Companies who have their networks run through third-party servers, known as the cloud, need to buy this coverage as well, since cloud companies have exemptions in their service contracts absolving them from security liabilities.

"Even if the cloud provider is negligent for a loss, the cloud provider may have limited liability to the insured, which could still have first-party losses and third-party damage," said AON's head of cyberrisk, Kevin Kalinich.

Therefore, the need for small businesses to have cybercoverage is greater than ever. Here are four compelling reasons why:

1. Your general policy won't cover an attack. Some companies are under the impression that their existing general business insurance policies provide sufficient coverage for cyberattacks. They don't. Trying to get coverage under these traditional lines of insurance is proving increasingly difficult, if not impossible.

2. The cost of an attack can be devastating. The average cost of an attack on a small company with less than 100 employees is a whopping $3.5 million, according to Ponemon Institute's 2014 data breach study.

80stees.com's experience demonstrates how quickly expenses can add up. Not only do forensic examiners need to be hired but also lawyers, security consultants and public relations firms. Let's not forget the credit monitoring that companies need to provide affected customers. "It's hard to figure out what happened, when it happened and how many records were compromised," said Timothy Francis, an expert on cyberinsurance and vice president of portfolio management at Travelers Bond & Financial Products.

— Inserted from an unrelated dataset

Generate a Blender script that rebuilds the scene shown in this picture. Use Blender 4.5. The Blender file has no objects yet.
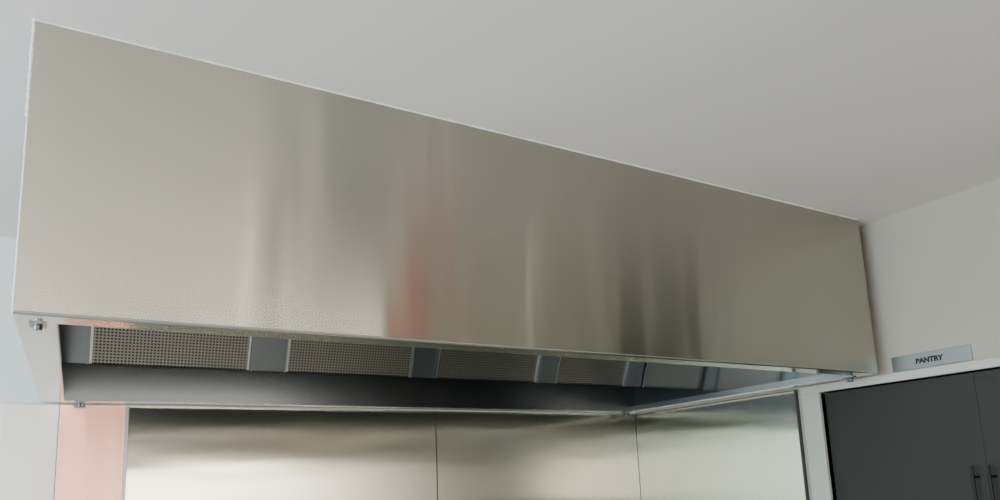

3. You can be ensnared in a regulatory quagmire. Data breach coaches—specially trained law firms—help companies sort through the 47 separate state laws and federal statutes that could come into play if a network is compromised. Failure to follow these laws can result in fines.

Not only do notifications have to be provided and credit monitoring set up, forensic investigators will need to be hired to determine the cause of hacking in order to prevent it from happening again. In some cases, crisis communications consultants will be retained as well.

4. Business interruption can put you out of business. A hack attack can put a company's e-commerce operations in a tailspin, since it usually causes a hardware malfunction and the freezing of credit card processing. Online merchants who have been hit with breaches can also find themselves in hot water with credit card companies and face potential penalties.

Nicholas Economidis, a professional liability underwriter at Beazley Group who specializes in cyberrisk management, points out that they will accept forensic audits only from companies they approve of, and they won't reactivate a company's account until its cybersecurity is brought up to an acceptable level. Insurance firms provide legal assistance and may hire a second forensic firm to review the work of another expert if needed.

Just the risk-management team a smaller company needs in this digital age.